I also tried minimizing abs(Lik(k)-L0) using fminbnd (giving upper and lower bounds on k) and fmincon (giving a starting point for k) and ran into similar accuracy issues. In particular, with fmincon one can set both TolX and TolFun, but playing around with these (down to 10^-6, much higher precision than I need) did not make any difference. Confusingly, sometimes the optimizer even finds a k-value on an earlier iteration that is closer to making the objective function zero than the final k-value it returns.
So, it appears that the algorithm is iterating to a certain point, then failing to take any further step of sufficient size to find a better solution. Does anyone know why the algorithm does not take another, larger step? Is there anything I can adjust to change this? (I have looked at the list under optimset but did not come up with anything useful.)
Thanks a lot!
As you seem to have a 'wild' function that does appear to be monotone in the region, a fairly small range of interest, and not a very high requirement in precision I think all criteria are met for recommending the brute force approach.
Assuming it does not take too much time to evaluate the function in a point, please try this:
Find an upperbound xmax and a lower bound xmin, choose a preferred stepsize and evaluate your function at
xmin:stepsize:xmax
If required (and monotonicity really applies) you can get another upper and lower bound by doing this and repeat the process for better accuracy.
I also encountered this problem while using fmincon. Here is how I fixed it.

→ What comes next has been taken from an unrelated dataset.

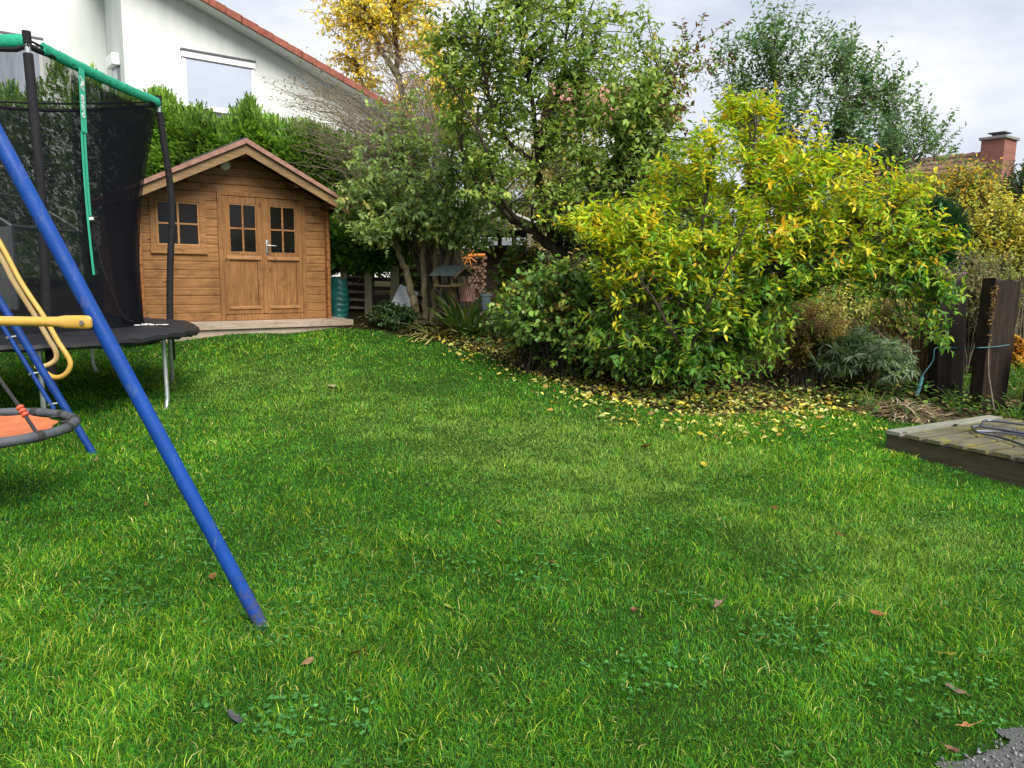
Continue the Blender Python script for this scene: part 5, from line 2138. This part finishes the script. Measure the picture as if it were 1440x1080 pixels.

I needed to find the solution of a function (single variable) within an optimization loop (multiple variables). Because of this, I needed to provide a large interval for the solution of the single variable function. The problem is that fmincon (or fzero) does not converge to a solution if the search interval is too large. To get past this, I solve the problem inside a while loop, with a huge starting upperbound (1e200) with the constraint made on the fval value resulting from the solver. If the resulting fval is not small enough, I decrease the upperbound by a factor. The code looks something like this:
fval = 1;
factor = 1;
while fval>1e-7
UB = factor*1e200;
[x,fval,exitflag] = fminbnd(#(x)function(x,...),LB,UB,options);
factor = factor * 0.001;
end
The solver exits the while when a good solution is found. You can of course play also with the LB by introducing another factor and/or increase the factor step.
My 1st language isn't English so I apologize for any mistakes made.
Cheers,
Cristian
Why not use a simple bisection method? You always evaluate the middle of a certain interval and then reduce this to the right or left part so that you always have one bound giving a negative and the other bound giving a positive value. You can reduce to arbitrary precision very quickly. Since you reduce the interval in half each time it should converge very quickly.
I would suspect however there is some other problem with that function in that it has discontinuities. It seems strange that fzero would work so badly. It's a deterministic function right?